The Northern Rata
Jason Barnhart and I are spending the weekend in the Canaan Valley in West Virginia. We’re here to participate in an “Advance” hosted by Leonard Sweet. There are about 23 of us gathered in the living room of a mountainside house with a wall of windows looking out across the broad, flat Canaan Valley. The Advance is a planned, casual conversation about spiritual issues, with no real agenda or objective beyond shared conversation.
One of the people invited to join us is Alan Jamieson, author of A Churchless Faith, and his new book, Chrysalis. Alan is a Kiwi who is spending a lot of time and heart seeking to understand and communicate Christianity as a journey. When describing the new book he says “Chrysalis was written for those who leave organized church but also those who loyally stay when the lights have gone out within. But there was also one other major reader in mind – the church leaders/pastors. I wanted to include them so they might understand, validate and be able to accompany people in the midst of faith transformations…”
One of the most profound ideas Alan shared was a metaphor of the northern rata tree found in New Zealand. The northern rata usually begins life as a seed that floats in wind and settles in the humus that rests in the top branches of another species of tree. Its roots actually grow down the sides of the host tree, from top to bottom, finally reaching the ground and establishing in the soil. As the northern rata grows, its roots thicken and create a scaffold totally surrounding the host tree, enclosing it, but not feeding off it or harming it. Eventually as the the rata matures, its framework around the host tree strengthens and actually supports and upholds the declining, decaying host tree. Eventually the roots all join up to form one single trunk around the host tree. This takes considerable time and when the host tree finally declines and dies a natural death, the rata establishes itself as a full-fledged tree up to 80 ft high with a trunk up to 8 ft through. The amazing thing is that neither the rata or the host tree harm each other.
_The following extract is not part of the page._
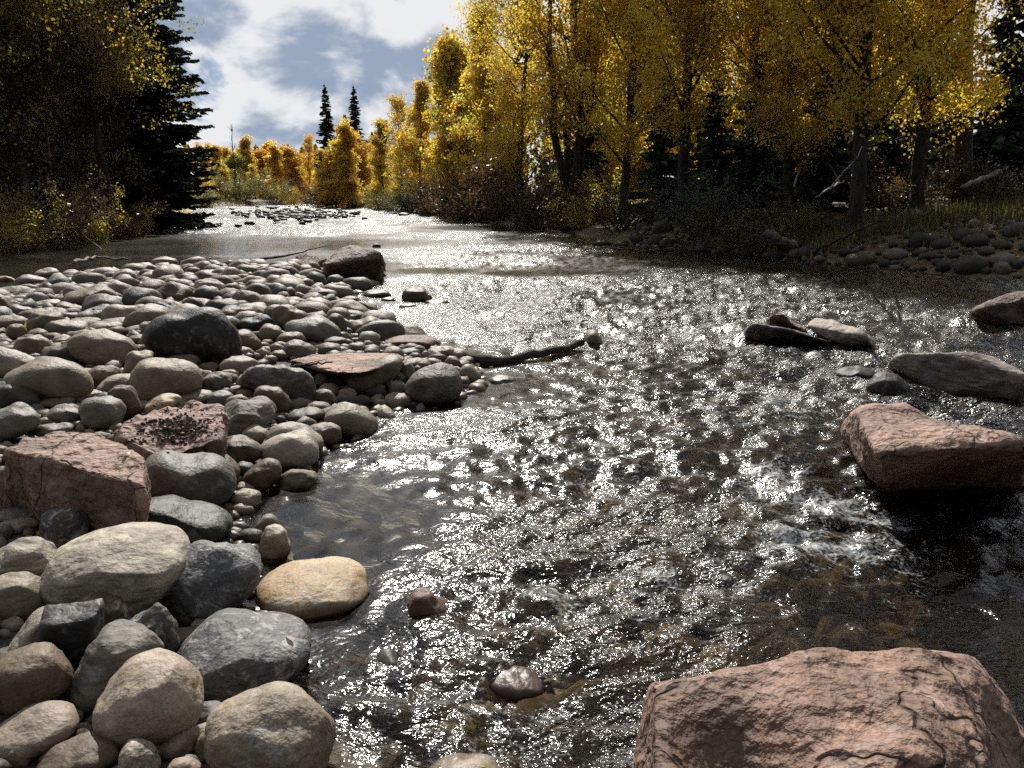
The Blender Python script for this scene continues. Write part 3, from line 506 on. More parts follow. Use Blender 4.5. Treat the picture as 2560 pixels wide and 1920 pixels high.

In fact, they support each other through an important transition from one expression of life to another.
Our generational culture and the nature of our church are in transition. Ready or not, it is upon us. This metaphor of the northern rata is a vision of the kind of transition that we need to make within the church: cooperative, intentional, progressive, complete. Each generation and its expression of faith has to support the other- the host tree supports more at the start, the rata supports more at the end of the transition. Each generation should retain its identity, but there must be stages there too…the host more prominent at the start, the rata at the end. They both should be rooted in the same soil with the same purpose, but with a different look…same family, different species. Each has life and each sustains other life.
Every host tree in the world has a death. Every rata has a birth. It’s inevitable. This picture of transition should be one that we study and follow. The host cannot live forever. As it declines it should support the new movement. The old should lend its space, strength, height to the new. It should not change its identity, but it should not determine the identity of the new. It should finally succumb to the new, not begrudgingly, but thankfully. Its remains should feed the new, its heritage actually being nourishment for the future.
At the same time, the new expression should not kill the host. It should not starve it or suck its nourishment dry. The new should embrace and protect the host as they both mature. It should follow the outline of the old while not giving up its own distinct character. It should honorably stand in the place of the host when the host has faded away. It should attract the other forms of life that the host was no longer able to sustain. It should be new life with roots intertwined with the roots of the old.
What would it look like if we would would allow nature to be the design for transition of our church and culture?